I didn't understand it during the draft but I get it now. The 49ers are a win-now team with few roster spots for developing players. First-round picks Kinlaw and Aiyuk should be expected to contribute immediately; the remaining draft selections have a good chance to stick to the roster because of their toughness and versatility. Only time will tell on whether they handled their two original first-round picks correctly as Aiyuk's legacy will be tied to Lamb/Jeudy while Kinlaw will compare to Buckner as the latter's replacement. Nonetheless, the 49ers were aggressive in getting their guys while trimming off some salary for more fun this offseason.
The opinions within this article are those of the writer and, while just as important, are not necessarily those of the site as a whole.


  • Dr. Kessler
    When you look at what the 49ers had to bargain with they hit a HR. Sure Baltimore did better but look at what they had to work with. Lynch gained quality replacements for Buckner, Sanders & Staley meanwhile liquidating Breida & Goodwin to free up cap numbers to pay Kittle the money he deserves. Not to mention he robbed the hapless Dan Snyder of a 7 time pro bowl LT lol. Yea others did better on the board but when you measure value against what they had to work with the 49ers stole the show. Nice work Justin, keep up the the good work.
    May 9, 2020 at 8:16 AM
  • Paul Bacik
    Excellent article. I can't understand why experts are so sure that Lamb/Judy are guaranteed to be stars, you only have to look back at previous drafts to see how many 1st round wr's wash out. Additionaly how many these top no. 1 receivers have won a super bowl lately. One point though, Kyle Juszczyk was replaced by Dwelley when he was injured. Helm's first game wasn't until week15.
    Apr 28, 2020 at 11:32 AM
    Response: You got me Paul, adjustment made. Thanks for the feedback!
  • Mike M
    Excellent article, Justin. Like you, it took me a while to appreciate the decisions in this draft, but I am now fully on board. Thanks for a great analysis of the entire thought process of Lynch/Shanahan.
    Apr 28, 2020 at 9:59 AM
    Response: Thank you Mike! Let’s see how they round out the offseason
  • tlhcash
    You mentioned that the Niners did not improve, that they maintained their level. My question would be what if they had taken Lamb or Juedy, then traded down at 31 picked up a extra pick and still could of drafted a decent defensive lineman. Would that strategy have improved the team instead of just maintaining status quo? I might mention that 49er rival in the NFC picked up Lamb as a steal. They now have one of the best WR tandem in the league with Cooper and Lamb.

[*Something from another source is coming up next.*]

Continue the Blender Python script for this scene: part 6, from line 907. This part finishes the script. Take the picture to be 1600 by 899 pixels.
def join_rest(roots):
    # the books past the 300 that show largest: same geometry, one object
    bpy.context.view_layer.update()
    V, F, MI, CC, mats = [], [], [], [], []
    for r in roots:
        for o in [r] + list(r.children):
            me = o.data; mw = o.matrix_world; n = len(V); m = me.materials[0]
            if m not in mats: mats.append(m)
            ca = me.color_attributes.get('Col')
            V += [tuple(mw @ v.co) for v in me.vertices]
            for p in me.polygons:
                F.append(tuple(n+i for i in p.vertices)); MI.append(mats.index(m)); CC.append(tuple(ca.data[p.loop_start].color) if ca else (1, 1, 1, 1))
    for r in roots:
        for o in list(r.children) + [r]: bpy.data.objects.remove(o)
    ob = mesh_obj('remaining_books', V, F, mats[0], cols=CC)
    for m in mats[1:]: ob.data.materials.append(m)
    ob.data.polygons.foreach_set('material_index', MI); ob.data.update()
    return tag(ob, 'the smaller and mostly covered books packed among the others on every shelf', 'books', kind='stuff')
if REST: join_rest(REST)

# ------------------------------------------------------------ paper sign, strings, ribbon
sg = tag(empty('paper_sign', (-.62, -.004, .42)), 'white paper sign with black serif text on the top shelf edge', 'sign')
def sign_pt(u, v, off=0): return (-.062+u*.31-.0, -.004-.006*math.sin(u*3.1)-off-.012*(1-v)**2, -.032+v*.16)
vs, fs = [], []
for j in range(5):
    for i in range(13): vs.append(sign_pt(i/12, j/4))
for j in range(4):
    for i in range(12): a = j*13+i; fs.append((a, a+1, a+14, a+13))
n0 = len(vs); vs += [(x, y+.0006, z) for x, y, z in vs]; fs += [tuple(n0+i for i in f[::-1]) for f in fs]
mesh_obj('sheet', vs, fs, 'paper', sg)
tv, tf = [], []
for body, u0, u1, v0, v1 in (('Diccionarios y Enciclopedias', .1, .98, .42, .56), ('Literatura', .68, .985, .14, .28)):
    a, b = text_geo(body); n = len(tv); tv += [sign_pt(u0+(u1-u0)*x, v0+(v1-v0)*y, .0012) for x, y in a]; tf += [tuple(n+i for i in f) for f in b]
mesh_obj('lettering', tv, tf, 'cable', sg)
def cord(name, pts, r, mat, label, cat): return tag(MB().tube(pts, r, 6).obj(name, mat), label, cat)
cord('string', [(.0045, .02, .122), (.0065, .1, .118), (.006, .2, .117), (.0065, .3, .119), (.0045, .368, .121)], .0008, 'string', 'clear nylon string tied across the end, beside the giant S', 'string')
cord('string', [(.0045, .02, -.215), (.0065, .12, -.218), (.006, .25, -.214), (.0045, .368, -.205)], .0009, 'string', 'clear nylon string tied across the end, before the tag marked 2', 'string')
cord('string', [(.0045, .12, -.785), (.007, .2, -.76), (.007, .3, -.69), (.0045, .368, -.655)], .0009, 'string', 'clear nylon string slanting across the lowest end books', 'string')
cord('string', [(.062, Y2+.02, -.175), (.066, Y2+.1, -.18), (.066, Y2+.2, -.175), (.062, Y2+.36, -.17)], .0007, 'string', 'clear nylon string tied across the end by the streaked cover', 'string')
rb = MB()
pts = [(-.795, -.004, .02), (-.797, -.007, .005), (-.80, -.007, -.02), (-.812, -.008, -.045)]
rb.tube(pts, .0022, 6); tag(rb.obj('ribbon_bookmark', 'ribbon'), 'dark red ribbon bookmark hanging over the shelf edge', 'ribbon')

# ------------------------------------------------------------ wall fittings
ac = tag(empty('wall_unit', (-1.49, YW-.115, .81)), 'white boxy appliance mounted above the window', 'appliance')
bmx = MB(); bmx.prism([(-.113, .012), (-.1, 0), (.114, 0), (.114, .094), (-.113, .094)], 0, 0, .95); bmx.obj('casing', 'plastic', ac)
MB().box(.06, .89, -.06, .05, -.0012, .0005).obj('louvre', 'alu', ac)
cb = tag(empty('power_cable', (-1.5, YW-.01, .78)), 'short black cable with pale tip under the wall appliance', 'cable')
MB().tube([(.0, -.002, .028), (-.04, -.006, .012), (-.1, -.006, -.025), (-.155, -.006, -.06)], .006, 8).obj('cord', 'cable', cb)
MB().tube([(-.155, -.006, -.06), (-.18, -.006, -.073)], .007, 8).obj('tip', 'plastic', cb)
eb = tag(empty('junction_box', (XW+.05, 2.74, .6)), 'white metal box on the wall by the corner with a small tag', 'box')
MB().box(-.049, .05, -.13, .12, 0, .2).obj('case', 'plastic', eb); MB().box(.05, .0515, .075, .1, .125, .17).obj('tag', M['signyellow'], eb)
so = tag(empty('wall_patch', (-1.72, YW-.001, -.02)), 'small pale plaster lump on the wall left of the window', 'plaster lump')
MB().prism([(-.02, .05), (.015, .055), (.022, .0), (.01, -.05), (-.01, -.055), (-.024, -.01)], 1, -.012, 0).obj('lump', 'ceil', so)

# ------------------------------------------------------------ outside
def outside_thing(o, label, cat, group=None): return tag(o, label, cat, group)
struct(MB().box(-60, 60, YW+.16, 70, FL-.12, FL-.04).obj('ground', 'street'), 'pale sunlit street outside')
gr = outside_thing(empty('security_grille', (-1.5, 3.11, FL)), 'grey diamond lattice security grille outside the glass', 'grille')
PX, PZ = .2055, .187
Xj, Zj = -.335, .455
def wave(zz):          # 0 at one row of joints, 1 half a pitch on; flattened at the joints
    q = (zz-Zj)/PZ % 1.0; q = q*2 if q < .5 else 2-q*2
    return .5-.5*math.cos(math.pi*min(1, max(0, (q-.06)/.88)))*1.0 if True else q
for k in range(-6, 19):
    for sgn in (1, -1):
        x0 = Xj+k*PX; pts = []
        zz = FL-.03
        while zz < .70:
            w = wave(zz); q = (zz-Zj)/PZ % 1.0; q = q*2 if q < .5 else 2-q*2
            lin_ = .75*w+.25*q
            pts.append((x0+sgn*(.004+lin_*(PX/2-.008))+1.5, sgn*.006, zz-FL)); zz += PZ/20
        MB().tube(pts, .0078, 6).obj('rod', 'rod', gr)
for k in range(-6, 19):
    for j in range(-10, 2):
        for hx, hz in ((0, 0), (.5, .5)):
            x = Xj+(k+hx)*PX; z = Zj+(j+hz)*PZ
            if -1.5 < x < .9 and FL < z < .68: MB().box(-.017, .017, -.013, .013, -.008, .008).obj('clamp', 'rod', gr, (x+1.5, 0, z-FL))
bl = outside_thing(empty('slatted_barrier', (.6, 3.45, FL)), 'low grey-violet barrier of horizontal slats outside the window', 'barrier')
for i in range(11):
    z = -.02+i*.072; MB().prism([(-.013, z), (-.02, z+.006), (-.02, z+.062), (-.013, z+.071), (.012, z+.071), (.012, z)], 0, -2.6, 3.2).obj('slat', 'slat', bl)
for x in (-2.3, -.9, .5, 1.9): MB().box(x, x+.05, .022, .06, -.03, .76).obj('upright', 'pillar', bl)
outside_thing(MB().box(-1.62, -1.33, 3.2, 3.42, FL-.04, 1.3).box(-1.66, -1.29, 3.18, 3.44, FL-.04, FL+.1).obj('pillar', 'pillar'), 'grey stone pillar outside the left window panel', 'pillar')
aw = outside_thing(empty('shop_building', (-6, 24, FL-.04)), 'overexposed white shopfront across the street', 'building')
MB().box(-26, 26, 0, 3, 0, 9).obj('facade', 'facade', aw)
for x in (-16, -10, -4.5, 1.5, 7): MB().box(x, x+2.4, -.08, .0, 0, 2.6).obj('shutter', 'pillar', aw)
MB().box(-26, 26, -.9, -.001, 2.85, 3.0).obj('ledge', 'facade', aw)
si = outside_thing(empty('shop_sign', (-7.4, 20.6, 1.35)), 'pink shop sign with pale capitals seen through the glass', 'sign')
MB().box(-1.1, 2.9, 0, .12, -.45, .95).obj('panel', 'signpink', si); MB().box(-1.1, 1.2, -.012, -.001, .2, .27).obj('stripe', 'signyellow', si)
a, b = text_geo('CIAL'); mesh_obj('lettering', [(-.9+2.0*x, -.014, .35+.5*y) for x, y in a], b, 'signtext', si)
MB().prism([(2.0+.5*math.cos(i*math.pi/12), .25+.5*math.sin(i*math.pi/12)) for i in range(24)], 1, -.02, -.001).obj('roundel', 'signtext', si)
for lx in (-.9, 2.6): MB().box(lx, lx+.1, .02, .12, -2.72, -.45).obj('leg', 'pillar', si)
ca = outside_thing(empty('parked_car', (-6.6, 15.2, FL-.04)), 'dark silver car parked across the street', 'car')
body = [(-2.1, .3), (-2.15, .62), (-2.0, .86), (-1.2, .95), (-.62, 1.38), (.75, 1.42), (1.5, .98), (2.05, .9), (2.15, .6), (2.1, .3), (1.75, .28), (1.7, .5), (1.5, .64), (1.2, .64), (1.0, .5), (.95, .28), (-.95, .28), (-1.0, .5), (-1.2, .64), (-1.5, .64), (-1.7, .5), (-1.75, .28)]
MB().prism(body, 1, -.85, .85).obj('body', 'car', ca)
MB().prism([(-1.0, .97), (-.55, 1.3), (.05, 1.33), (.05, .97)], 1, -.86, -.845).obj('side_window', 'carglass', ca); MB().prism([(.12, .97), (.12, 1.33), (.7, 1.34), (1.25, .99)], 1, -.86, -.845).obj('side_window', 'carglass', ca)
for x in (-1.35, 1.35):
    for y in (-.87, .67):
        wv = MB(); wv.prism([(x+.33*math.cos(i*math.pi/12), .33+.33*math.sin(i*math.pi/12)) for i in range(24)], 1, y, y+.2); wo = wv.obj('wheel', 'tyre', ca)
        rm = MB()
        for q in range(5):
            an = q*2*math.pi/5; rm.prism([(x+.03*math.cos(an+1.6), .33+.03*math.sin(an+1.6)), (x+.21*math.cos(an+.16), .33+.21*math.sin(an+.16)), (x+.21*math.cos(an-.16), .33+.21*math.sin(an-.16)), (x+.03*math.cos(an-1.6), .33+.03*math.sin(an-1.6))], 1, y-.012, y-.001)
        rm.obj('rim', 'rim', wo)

    Apr 28, 2020 at 9:52 AM
    Response: I think that’s the money question we’re all asking as to what would have been the better approach. Only time will tell but based on their comments, it seems like Lynch/Shanahan view Aiyuk and Lamb in the same tier.
  • Jeremy L
    Great article, thorough explanations
    Apr 28, 2020 at 8:31 AM
    Response: Thank you, much appreciated!